» **RECORDED INFORMATION**:
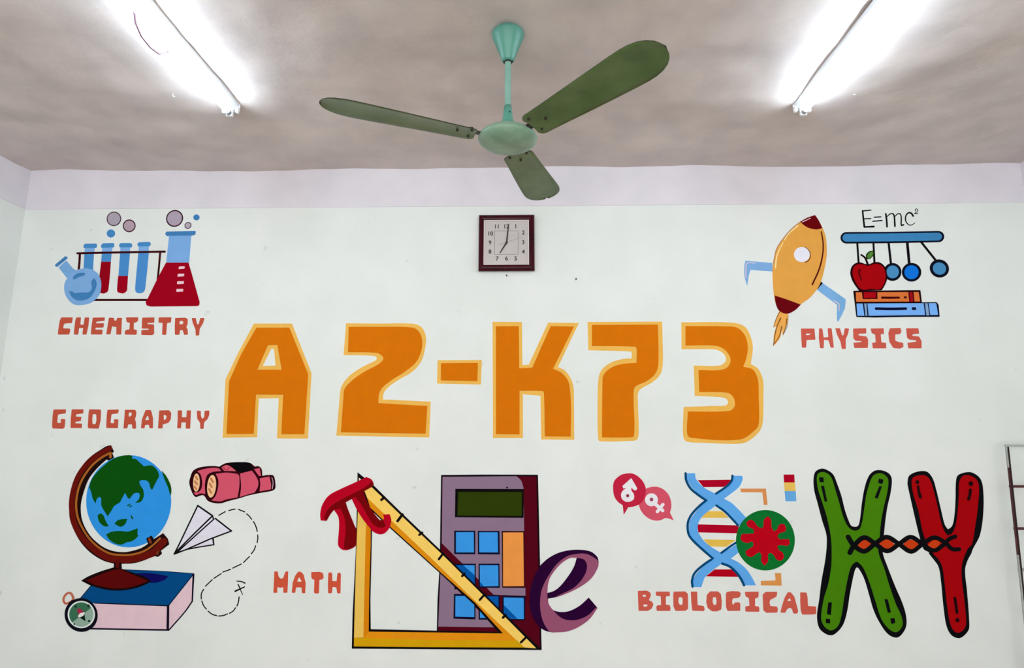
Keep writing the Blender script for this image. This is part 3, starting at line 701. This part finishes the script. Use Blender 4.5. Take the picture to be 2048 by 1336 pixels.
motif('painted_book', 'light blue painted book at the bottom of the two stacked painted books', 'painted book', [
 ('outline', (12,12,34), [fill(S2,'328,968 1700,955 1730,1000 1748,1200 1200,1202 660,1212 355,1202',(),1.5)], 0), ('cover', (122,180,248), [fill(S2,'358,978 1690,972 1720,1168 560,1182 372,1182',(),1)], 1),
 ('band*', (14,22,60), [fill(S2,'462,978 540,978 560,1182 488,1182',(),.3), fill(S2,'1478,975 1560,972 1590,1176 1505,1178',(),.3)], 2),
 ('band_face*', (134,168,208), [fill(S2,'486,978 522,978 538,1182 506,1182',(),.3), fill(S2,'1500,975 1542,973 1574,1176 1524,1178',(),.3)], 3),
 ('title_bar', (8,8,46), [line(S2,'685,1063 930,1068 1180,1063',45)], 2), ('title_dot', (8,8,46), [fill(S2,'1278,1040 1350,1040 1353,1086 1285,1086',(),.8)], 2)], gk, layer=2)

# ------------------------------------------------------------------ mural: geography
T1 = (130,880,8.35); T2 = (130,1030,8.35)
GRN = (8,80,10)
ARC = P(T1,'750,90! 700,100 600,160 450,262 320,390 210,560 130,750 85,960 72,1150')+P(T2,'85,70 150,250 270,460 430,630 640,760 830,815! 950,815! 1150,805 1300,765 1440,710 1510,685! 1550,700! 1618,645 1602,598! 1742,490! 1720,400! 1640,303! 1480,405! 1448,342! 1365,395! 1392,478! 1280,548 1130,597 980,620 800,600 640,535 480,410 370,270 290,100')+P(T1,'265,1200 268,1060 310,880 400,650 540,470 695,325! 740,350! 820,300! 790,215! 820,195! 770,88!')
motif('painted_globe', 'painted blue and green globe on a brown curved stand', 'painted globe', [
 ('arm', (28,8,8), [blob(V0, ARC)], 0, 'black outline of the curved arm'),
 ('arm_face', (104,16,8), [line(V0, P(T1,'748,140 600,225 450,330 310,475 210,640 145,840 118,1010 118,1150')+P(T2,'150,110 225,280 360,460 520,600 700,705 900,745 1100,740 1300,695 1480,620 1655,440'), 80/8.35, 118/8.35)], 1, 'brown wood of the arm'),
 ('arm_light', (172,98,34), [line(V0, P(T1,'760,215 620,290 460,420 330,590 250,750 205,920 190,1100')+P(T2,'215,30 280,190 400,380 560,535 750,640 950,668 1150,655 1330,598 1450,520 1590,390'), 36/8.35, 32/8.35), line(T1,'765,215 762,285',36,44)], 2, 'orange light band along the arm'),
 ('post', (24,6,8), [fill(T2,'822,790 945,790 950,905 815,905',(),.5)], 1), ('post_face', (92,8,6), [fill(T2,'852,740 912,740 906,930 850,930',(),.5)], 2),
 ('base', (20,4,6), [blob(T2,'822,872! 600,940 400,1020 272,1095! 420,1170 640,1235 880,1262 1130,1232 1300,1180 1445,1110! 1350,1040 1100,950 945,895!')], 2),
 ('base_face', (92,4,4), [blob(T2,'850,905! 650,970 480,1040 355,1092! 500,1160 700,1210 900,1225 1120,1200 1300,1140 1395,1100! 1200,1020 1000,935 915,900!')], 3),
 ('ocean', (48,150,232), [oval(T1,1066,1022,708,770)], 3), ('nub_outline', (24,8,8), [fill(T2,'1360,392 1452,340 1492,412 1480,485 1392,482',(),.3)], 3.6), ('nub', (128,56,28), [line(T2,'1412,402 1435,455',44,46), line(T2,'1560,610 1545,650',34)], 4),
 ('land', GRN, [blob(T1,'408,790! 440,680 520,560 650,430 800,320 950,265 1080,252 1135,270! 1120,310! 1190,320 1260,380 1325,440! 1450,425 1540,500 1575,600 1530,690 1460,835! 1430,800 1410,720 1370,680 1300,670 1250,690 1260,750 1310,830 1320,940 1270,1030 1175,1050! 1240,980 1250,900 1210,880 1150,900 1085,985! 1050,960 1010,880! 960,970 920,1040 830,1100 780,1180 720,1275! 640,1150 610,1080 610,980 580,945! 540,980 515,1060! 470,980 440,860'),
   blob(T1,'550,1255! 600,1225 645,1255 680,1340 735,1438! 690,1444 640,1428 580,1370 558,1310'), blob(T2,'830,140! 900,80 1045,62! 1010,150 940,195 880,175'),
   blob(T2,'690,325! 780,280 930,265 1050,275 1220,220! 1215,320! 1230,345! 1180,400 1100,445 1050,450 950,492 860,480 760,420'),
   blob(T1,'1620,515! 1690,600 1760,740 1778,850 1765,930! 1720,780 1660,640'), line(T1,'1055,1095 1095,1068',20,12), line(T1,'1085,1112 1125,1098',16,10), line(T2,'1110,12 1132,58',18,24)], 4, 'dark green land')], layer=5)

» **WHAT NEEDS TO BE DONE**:
Omit the pictures and reproduce the listing exactly.

» **WRITTEN RESPONSE**:
Keep writing the Blender script for this image. This is part 3, starting at line 701. This part finishes the script. Use Blender 4.5. Take the picture to be 2048 by 1336 pixels.
motif('painted_book', 'light blue painted book at the bottom of the two stacked painted books', 'painted book', [
 ('outline', (12,12,34), [fill(S2,'328,968 1700,955 1730,1000 1748,1200 1200,1202 660,1212 355,1202',(),1.5)], 0), ('cover', (122,180,248), [fill(S2,'358,978 1690,972 1720,1168 560,1182 372,1182',(),1)], 1),
 ('band*', (14,22,60), [fill(S2,'462,978 540,978 560,1182 488,1182',(),.3), fill(S2,'1478,975 1560,972 1590,1176 1505,1178',(),.3)], 2),
 ('band_face*', (134,168,208), [fill(S2,'486,978 522,978 538,1182 506,1182',(),.3), fill(S2,'1500,975 1542,973 1574,1176 1524,1178',(),.3)], 3),
 ('title_bar', (8,8,46), [line(S2,'685,1063 930,1068 1180,1063',45)], 2), ('title_dot', (8,8,46), [fill(S2,'1278,1040 1350,1040 1353,1086 1285,1086',(),.8)], 2)], gk, layer=2)

# ------------------------------------------------------------------ mural: geography
T1 = (130,880,8.35); T2 = (130,1030,8.35)
GRN = (8,80,10)
ARC = P(T1,'750,90! 700,100 600,160 450,262 320,390 210,560 130,750 85,960 72,1150')+P(T2,'85,70 150,250 270,460 430,630 640,760 830,815! 950,815! 1150,805 1300,765 1440,710 1510,685! 1550,700! 1618,645 1602,598! 1742,490! 1720,400! 1640,303! 1480,405! 1448,342! 1365,395! 1392,478! 1280,548 1130,597 980,620 800,600 640,535 480,410 370,270 290,100')+P(T1,'265,1200 268,1060 310,880 400,650 540,470 695,325! 740,350! 820,300! 790,215! 820,195! 770,88!')
motif('painted_globe', 'painted blue and green globe on a brown curved stand', 'painted globe', [
 ('arm', (28,8,8), [blob(V0, ARC)], 0, 'black outline of the curved arm'),
 ('arm_face', (104,16,8), [line(V0, P(T1,'748,140 600,225 450,330 310,475 210,640 145,840 118,1010 118,1150')+P(T2,'150,110 225,280 360,460 520,600 700,705 900,745 1100,740 1300,695 1480,620 1655,440'), 80/8.35, 118/8.35)], 1, 'brown wood of the arm'),
 ('arm_light', (172,98,34), [line(V0, P(T1,'760,215 620,290 460,420 330,590 250,750 205,920 190,1100')+P(T2,'215,30 280,190 400,380 560,535 750,640 950,668 1150,655 1330,598 1450,520 1590,390'), 36/8.35, 32/8.35), line(T1,'765,215 762,285',36,44)], 2, 'orange light band along the arm'),
 ('post', (24,6,8), [fill(T2,'822,790 945,790 950,905 815,905',(),.5)], 1), ('post_face', (92,8,6), [fill(T2,'852,740 912,740 906,930 850,930',(),.5)], 2),
 ('base', (20,4,6), [blob(T2,'822,872! 600,940 400,1020 272,1095! 420,1170 640,1235 880,1262 1130,1232 1300,1180 1445,1110! 1350,1040 1100,950 945,895!')], 2),
 ('base_face', (92,4,4), [blob(T2,'850,905! 650,970 480,1040 355,1092! 500,1160 700,1210 900,1225 1120,1200 1300,1140 1395,1100! 1200,1020 1000,935 915,900!')], 3),
 ('ocean', (48,150,232), [oval(T1,1066,1022,708,770)], 3), ('nub_outline', (24,8,8), [fill(T2,'1360,392 1452,340 1492,412 1480,485 1392,482',(),.3)], 3.6), ('nub', (128,56,28), [line(T2,'1412,402 1435,455',44,46), line(T2,'1560,610 1545,650',34)], 4),
 ('land', GRN, [blob(T1,'408,790! 440,680 520,560 650,430 800,320 950,265 1080,252 1135,270! 1120,310! 1190,320 1260,380 1325,440! 1450,425 1540,500 1575,600 1530,690 1460,835! 1430,800 1410,720 1370,680 1300,670 1250,690 1260,750 1310,830 1320,940 1270,1030 1175,1050! 1240,980 1250,900 1210,880 1150,900 1085,985! 1050,960 1010,880! 960,970 920,1040 830,1100 780,1180 720,1275! 640,1150 610,1080 610,980 580,945! 540,980 515,1060! 470,980 440,860'),
   blob(T1,'550,1255! 600,1225 645,1255 680,1340 735,1438! 690,1444 640,1428 580,1370 558,1310'), blob(T2,'830,140! 900,80 1045,62! 1010,150 940,195 880,175'),
   blob(T2,'690,325! 780,280 930,265 1050,275 1220,220! 1215,320! 1230,345! 1180,400 1100,445 1050,450 950,492 860,480 760,420'),
   blob(T1,'1620,515! 1690,600 1760,740 1778,850 1765,930! 1720,780 1660,640'), line(T1,'1055,1095 1095,1068',20,12), line(T1,'1085,1112 1125,1098',16,10), line(T2,'1110,12 1132,58',18,24)], 4, 'dark green land')], layer=5)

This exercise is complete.